If (1) holds in $\mathbb{R}$, we can replace $(a,b)$ with $\mathbb{R}$ in the above proof. One can also see that the function has exactly one fixed point in that case (if $g$ is differentiable, the derivative of $g(x)-x$ is smaller than a negative constant, thus $g(x)-x$ has exactly one zero; if $g$ is not differentiable, a similar argument still holds).

If (1) does not hold in $\mathbb{R}$ but holds in an interval $(a,b)$ containing a fixed point, we can see that $g(a)>a$ and $g(b)<b$, so $g(x) \in (a,b)$ as required. Now the fixed point iteration converges to the fixed point if $x_0$ is chosen inside the interval.

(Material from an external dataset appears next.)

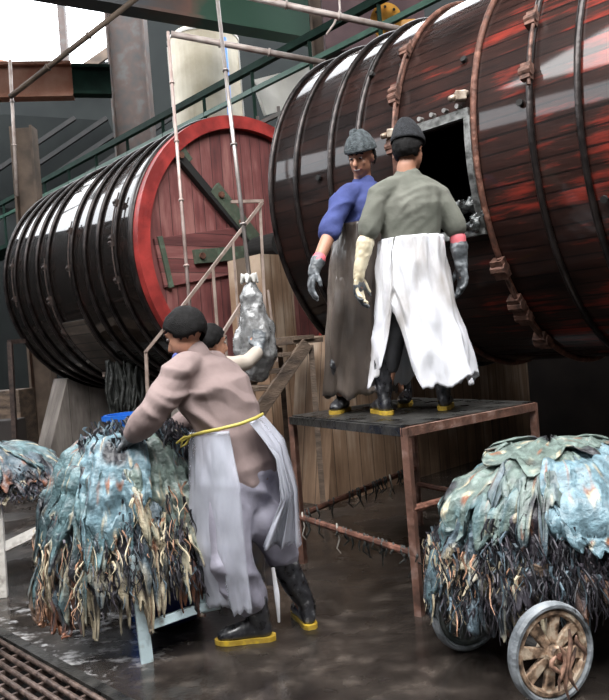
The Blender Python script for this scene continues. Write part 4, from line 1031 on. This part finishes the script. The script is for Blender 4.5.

This method of finding fixed points requires that the function under consideration fulfills some rather stringent conditions, e.g. it maps the domain of definition into itself and is contracting (which means $|f(x)-f(y)| \le C|x-y|$ for some $0<C<1$).

You seem to be under the impression that it is common that this approach will give you a solution. This is incorrect. Usually these assumptions are not fulfilled. You are just lucky if they are and then the method yields the desired result. Why this is true can be seen best by looking at a proof (by iterating k times, the constant $C$ will come into play with a power of $k$, and since $C<1$, $C^k$ tends to $0$. You will find the details in analysis textbooks, search for Banach's fixed point theorem).

Also, this method is usually (at least classically) not used to calculate the fixed point/zero, but mostly to show that such a point actually exists. This may have changed during the last decades due to the availability of computing power.